The government’s expectations of high income from the vast energy privatizations last year have failed to emerge with top bidders unable to afford to pay the amounts promised.

Park Holding, the top bidder for Akdeniz Elektrik, the electricity distribution grid in Turkey’s Mediterranean region, has announced that it cannot afford the amount demanded as part of the privatization process.

The top bidders for the Istanbul Anadolu ve Rumeli, Toroslar, Dicle, Gediz and Trakya grids have also demanded extra time to make their payments, said Energy Minister Taner Yıldız. The due date for payments for these grids is May 31.

Park Holding offered 1.1 billion Turkish Liras and paid $10 million in security.

The second highest bidder, Sabancı Holding, will continue the process, Yıldız told an energy panel Tuesday in Ankara.

The minister said he had a meeting with the winners of last year’s electricity distribution grids across the country over the weekend as Park Holding announced its decision to withdraw.

Following the extra time request from the remaining companies, the country’s Privatization Board demanded an extra security payment, the minister said.

The amount of this payment would be made public after the payment due is over, he added.

The failure in the privatization processes of the energy grids is causing an important loss in the country’s budget. The total amount of payments outstanding on May 31 was $6.2 billion, more than half of the total income expected.

MEKA Makine, a joint venture between businessmen Mehmet Kazancı and Mehmet Emin Karamehmet, failed on May 9 to make the $1.21 billion payment for the purchase of the privatized Başkent Doğalgaz, the natural gas grid in the capital city of Ankara.

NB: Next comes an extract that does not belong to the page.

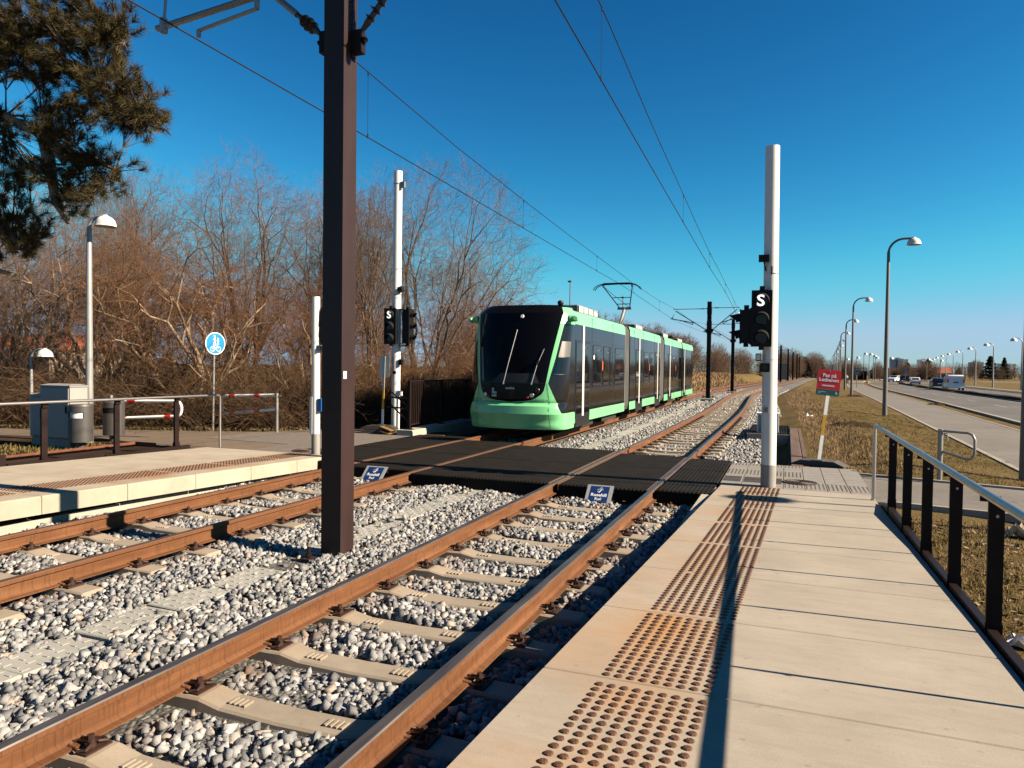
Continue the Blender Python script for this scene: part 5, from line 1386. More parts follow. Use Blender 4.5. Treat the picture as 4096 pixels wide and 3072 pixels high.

MMEKA Makine also committed $4.8 billion to the privatization tender of two electricity distribution grids in Istanbul.

Still, the problem will not create a significant damage on the government’s budget balance, according to Banu Kıvcı Tokalı of Destek Securities.

“The general outlook of the budget is positive despite the country being in an election period,” she said, adding that a recent reconstructing in tax debts to the government was putting the budget into balance.

The country’s high growth rate will also support the budget as the additional tax income of the government is rising, according to the economist.

“The real problem of the government is not the budget balance but the current account deficit,” she said.

Despite the delay in payments, the government was expecting a high income out of privatizations this year, said economist Mustafa Sönmez, adding that the current risk was not concerning.

Due to the heating economy, the Value Added Tax, or VAT, and Special Consumption Tax, or SCT, incomes of the government will help the budget remain in balance, he said.